Laughter

Sep 27, 2018Not Marked

I can attest that one person’s few minutes of predatory behavior does harm someone else–for years.

Some of you have questioned whether I’ve healed, and some have told me to move on. Others have judged me for not coming forward immediately (not knowing that I did).

One commenter wrote this:

“Sorry to hear about your trauma. We adults have the responsibility to get professional help if we are having emotional issues. We adults have a responsibility to NOT wait almost 40 years before going to authorities. Myself and other women who are my dear friends we would have gone to authorities ASAP because none of us would have wanted another woman to go through our ordeal. I can assure you I know of no church body who is not compassionate and coming alongside those who have experienced what you write you have been through. Change churches.”

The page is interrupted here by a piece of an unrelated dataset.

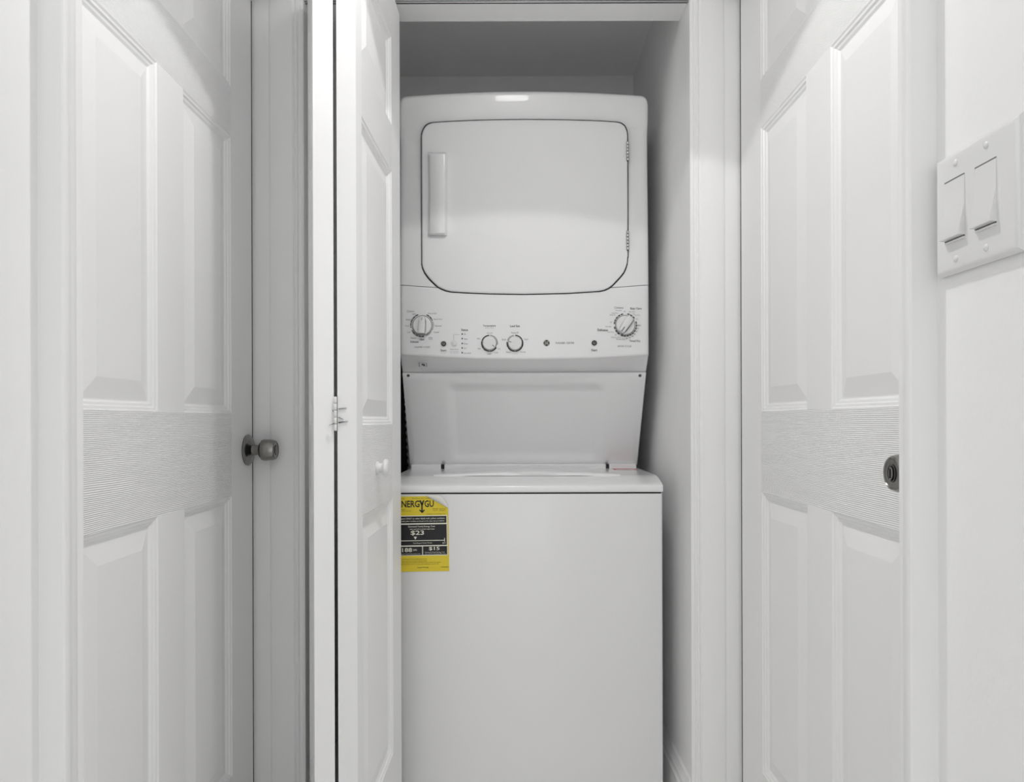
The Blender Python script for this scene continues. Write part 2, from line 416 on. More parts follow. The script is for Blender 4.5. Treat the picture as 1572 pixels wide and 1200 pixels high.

She continues: “No matter how uncomfortable we may be, we MUST notify appropriate authorities at once if we women have been through trauma. It’s called being responsible.”

This commenter knows very little about the nature of trauma, or the impact of predatory behavior in the moment, or the fear that comes in the moment of the actual assault. (I was told, “I will kill your parents.”) Besides the fact that I was five years old and didn’t know a police officer.

Believe me, I have pursued and chased healing most of my adult life. I am doing well. I’m not fully healed, but I am healing, and have experienced so much growth.

My anger today comes not from my own story but on behalf of those who are in the early stages of their healing, who are finding the news cycle triggering, who are being threatened, berated, and eviscerated on social media simply for telling their stories.

We must understand that, in the moment, most abuse victims don’t fight, don’t flee, but freeze from the trauma. I froze. Even so, I TOLD SOMEONE. But that someone lied to me, told me she told someone in authority, but did not. So the rapes continued. And continued.

It took ten years to tell again. And even then, I found it hard to convince the one I told that it happened.

Today during the #kavanaughhearings, Dr. Christine Ford said this: ““They were laughing with each other . . . two friends having a really good time with one another.”

I cried.

Although I have a strong memory of the abuses from the past, I had forgotten the laughter. The bantering. The casual lackadaisical nature of the perpetrators, as if they were painting airplane models or skipping rocks. It was so dismissive, their laughter. I was the inanimate object (oh how I froze, terrified), and they were the happy-go-lucky teenagers doing hellish damage to my young soul while casually carrying on with their lives.

They moved on. I’m unsure if they continued perpetrating. One of the abusers died over a decade ago, and I can’t recall the name of the other (I was so young). But when I ventured back to the scene of the crime, I knew the sidewalks, remembered the topography, stood above the ravine where the brambles tore into me. It was a victory for me, but a painful one to. Because it did happen.

Healing comes in layers, they say. And I believe them.

Today another layer exposed itself with laughter while tears reminded me of the tenuous nature of trauma.